Small sculptures inspired by the neck ring motif from the Swat Valley, Malala Yousafzai’s homeland in Pakistan.
Detail of "Girl with a Book" showing the open hands holding a book with the leaf/flame motif.
Detail of “Girl with a Book” showing the open hands holding a book with the leaf/flame motif.

The shape also made me think of two hands held out, cupped, as if holding water—or holding a book. So I drew a motif of hands in the neck ring shape holding a book. The little yellow leaf shapes could be leaves or flames, also two-lobed and opening out from a center. The text on the shawl reads: “Extremists have shown what frightens them most: a girl with a book.” This is a Malala quote used by Amnesty International. I like this sentence because, on the one hand, it is calling the Taliban cowards because they are afraid of a little girl and everyone knows that girls are weak and harmless [sic!]. On the other hand, it suggests that it really is a very powerful thing for a girl to reach into the world and seize knowledge for herself. They should be afraid! How can we possibly respect any ideology that relies on women being ignorant!

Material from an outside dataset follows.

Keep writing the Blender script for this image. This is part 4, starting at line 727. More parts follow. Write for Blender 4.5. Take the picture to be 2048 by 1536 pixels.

I also read Malala’s memoir, I Am Malala, which I recommend to everyone. She writes lovingly of her homeland. She holds fast to her moslem faith and describes how the Koran encourages women on their path to knowledge. She describes how the Taliban moved into her land and slowly won over people through rhetoric and intimidation. Then they started destroying schools and assassinating people. She held to her conviction that it is not a crime to seek an education. In this she was supported by her educator/activist father and her illiterate mother. The day that Malala was shot, in a school bus delivering her home from school, her mother was attending her own first reading lesson. How our daughters teach us! A portion of the proceeds from the sale of “A Girl with a Book” will go to support the Malala Fund, of course.